WHAT YOU ARE ASKED TO DO:
Filter these entries, keeping only lines that hold the word "image".

EXTRACTED DATA:
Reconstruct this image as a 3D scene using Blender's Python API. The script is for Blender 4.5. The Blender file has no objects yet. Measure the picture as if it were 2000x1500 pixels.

* * *

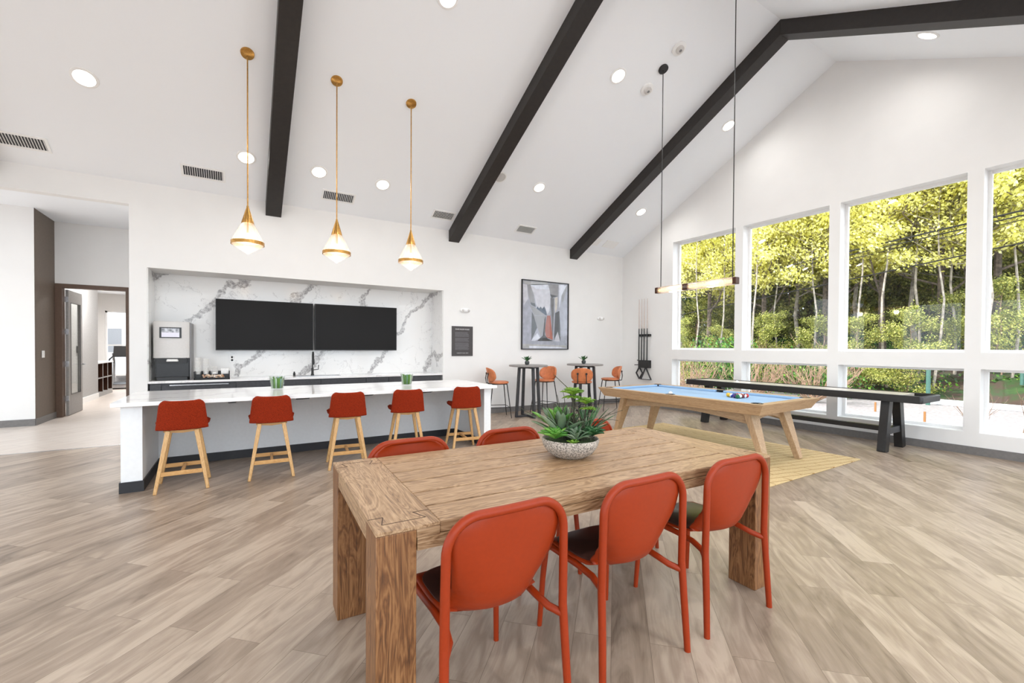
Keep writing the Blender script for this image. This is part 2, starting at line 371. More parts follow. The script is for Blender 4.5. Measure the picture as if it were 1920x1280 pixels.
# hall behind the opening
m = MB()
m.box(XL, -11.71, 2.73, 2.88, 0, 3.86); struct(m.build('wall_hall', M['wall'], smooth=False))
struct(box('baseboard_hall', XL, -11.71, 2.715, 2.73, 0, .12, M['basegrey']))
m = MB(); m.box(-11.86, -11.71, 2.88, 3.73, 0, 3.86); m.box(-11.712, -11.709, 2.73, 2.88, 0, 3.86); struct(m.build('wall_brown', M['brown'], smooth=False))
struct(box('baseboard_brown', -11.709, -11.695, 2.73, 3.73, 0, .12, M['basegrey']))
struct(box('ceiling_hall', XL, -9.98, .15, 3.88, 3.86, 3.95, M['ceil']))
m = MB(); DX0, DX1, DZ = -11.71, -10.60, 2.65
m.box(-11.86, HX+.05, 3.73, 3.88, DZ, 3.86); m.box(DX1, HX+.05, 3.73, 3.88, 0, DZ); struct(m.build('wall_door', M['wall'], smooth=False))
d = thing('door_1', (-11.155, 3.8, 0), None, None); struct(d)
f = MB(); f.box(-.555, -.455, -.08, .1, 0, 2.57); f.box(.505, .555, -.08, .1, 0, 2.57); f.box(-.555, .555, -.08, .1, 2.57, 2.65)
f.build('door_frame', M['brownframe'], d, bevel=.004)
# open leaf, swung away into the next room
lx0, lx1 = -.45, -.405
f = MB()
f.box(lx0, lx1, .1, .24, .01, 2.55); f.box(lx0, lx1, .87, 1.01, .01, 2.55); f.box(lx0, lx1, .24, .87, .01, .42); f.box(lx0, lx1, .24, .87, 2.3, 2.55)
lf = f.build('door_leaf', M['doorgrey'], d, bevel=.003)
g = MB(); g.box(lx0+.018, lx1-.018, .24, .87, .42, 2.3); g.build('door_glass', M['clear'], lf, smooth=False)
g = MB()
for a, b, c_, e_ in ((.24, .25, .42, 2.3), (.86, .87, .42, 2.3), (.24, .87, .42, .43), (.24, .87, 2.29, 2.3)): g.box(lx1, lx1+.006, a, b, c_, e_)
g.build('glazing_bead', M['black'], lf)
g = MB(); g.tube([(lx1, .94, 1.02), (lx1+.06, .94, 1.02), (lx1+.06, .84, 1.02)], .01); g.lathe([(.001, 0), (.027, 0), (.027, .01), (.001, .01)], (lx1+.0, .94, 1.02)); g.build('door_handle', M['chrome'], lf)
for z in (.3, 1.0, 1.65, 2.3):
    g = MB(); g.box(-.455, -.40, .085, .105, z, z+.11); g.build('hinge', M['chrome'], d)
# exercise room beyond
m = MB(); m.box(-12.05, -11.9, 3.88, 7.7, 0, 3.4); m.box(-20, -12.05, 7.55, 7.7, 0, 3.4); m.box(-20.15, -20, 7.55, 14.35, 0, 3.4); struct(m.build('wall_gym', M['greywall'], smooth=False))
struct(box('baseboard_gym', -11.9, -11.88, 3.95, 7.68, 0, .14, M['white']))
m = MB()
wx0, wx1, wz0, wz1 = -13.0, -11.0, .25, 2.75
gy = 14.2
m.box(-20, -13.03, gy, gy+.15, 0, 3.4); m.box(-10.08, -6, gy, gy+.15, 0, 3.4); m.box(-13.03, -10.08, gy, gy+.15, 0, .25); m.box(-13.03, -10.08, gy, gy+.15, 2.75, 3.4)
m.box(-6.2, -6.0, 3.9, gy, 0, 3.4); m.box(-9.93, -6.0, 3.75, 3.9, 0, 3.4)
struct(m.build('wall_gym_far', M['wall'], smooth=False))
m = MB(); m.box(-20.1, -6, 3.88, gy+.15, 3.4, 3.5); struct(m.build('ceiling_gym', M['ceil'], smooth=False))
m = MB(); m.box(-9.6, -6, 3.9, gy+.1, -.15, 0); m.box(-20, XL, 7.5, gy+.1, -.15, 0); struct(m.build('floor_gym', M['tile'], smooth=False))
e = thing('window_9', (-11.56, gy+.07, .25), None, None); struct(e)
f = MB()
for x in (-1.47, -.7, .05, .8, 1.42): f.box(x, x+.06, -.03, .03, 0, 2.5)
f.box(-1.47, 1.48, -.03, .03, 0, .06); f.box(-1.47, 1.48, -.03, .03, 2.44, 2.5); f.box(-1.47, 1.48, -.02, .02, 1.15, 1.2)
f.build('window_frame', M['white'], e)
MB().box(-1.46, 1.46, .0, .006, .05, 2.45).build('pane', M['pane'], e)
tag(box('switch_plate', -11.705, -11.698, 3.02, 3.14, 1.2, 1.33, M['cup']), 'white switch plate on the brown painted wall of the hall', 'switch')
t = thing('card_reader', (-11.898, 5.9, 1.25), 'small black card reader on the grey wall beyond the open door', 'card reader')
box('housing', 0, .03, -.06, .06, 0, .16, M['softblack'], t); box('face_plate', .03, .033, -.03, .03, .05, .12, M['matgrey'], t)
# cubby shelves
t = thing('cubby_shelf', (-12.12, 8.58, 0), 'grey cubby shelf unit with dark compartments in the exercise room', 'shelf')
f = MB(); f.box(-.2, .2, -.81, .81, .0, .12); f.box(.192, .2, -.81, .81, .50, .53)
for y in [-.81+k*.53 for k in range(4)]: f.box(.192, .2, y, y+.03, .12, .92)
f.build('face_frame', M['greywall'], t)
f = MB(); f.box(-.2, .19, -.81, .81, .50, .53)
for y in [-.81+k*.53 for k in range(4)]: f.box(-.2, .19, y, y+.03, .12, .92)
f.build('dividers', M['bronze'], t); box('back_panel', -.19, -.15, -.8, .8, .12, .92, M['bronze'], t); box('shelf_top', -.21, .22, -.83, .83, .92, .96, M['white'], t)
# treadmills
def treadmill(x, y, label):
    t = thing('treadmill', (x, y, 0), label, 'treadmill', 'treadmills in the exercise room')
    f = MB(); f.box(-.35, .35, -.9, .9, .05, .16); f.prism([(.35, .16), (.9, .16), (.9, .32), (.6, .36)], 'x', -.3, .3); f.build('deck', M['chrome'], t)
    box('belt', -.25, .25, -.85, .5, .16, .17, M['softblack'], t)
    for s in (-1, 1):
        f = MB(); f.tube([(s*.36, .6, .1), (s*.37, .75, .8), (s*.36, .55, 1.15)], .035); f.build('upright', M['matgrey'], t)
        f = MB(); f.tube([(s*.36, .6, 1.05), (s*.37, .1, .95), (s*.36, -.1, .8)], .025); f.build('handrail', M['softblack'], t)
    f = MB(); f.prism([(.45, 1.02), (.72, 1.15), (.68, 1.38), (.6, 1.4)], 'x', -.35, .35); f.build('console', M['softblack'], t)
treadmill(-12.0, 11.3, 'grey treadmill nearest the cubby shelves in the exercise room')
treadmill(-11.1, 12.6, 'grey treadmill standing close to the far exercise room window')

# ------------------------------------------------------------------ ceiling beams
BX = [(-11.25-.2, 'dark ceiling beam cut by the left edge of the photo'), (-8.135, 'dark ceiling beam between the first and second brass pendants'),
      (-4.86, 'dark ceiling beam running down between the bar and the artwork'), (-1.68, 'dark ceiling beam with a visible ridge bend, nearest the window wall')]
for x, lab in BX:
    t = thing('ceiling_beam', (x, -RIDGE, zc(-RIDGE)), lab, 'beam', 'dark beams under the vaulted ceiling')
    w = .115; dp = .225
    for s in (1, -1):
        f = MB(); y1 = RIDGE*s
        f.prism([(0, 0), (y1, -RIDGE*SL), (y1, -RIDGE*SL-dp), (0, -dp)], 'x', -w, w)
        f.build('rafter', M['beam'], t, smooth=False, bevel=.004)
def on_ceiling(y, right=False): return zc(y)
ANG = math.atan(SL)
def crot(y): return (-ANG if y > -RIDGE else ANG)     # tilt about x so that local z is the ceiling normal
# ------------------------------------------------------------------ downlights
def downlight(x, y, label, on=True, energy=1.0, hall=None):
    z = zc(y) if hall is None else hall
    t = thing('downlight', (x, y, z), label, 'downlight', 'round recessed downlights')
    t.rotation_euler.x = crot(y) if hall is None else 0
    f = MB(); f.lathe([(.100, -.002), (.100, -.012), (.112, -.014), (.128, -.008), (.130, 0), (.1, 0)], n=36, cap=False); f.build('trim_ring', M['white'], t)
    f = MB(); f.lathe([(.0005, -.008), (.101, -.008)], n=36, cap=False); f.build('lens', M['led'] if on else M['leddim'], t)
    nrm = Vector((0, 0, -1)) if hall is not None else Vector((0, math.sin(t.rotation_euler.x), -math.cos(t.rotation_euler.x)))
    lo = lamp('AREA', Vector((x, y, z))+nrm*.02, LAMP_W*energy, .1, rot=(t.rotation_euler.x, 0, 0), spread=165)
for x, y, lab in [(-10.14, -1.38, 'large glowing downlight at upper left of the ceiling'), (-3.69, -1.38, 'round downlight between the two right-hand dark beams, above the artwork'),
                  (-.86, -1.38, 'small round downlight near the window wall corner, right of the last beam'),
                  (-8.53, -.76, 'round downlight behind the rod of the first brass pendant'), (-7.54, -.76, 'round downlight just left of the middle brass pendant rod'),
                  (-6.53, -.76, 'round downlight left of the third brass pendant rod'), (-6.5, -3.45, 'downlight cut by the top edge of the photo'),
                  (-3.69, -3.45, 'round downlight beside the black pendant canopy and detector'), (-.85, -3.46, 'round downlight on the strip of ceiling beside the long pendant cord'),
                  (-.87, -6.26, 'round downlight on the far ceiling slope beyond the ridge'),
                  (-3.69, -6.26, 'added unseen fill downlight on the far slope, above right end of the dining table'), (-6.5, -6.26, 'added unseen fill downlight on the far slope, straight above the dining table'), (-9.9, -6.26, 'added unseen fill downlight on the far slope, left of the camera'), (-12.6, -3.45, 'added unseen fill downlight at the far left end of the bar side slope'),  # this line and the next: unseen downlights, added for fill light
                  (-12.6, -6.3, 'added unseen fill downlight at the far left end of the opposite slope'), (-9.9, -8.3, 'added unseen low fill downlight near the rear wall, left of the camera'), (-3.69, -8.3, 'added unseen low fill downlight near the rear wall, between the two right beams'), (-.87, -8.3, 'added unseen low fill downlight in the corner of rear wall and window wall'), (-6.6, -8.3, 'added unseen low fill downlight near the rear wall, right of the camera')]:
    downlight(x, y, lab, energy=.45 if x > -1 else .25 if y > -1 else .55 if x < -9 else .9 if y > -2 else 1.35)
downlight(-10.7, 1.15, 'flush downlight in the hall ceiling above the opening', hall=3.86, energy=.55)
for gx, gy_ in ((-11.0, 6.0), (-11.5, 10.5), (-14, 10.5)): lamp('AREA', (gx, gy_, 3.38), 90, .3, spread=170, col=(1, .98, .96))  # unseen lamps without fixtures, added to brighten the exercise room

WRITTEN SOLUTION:
Reconstruct this image as a 3D scene using Blender's Python API. The script is for Blender 4.5. The Blender file has no objects yet. Measure the picture as if it were 2000x1500 pixels.
Keep writing the Blender script for this image. This is part 2, starting at line 371. More parts follow. The script is for Blender 4.5. Measure the picture as if it were 1920x1280 pixels.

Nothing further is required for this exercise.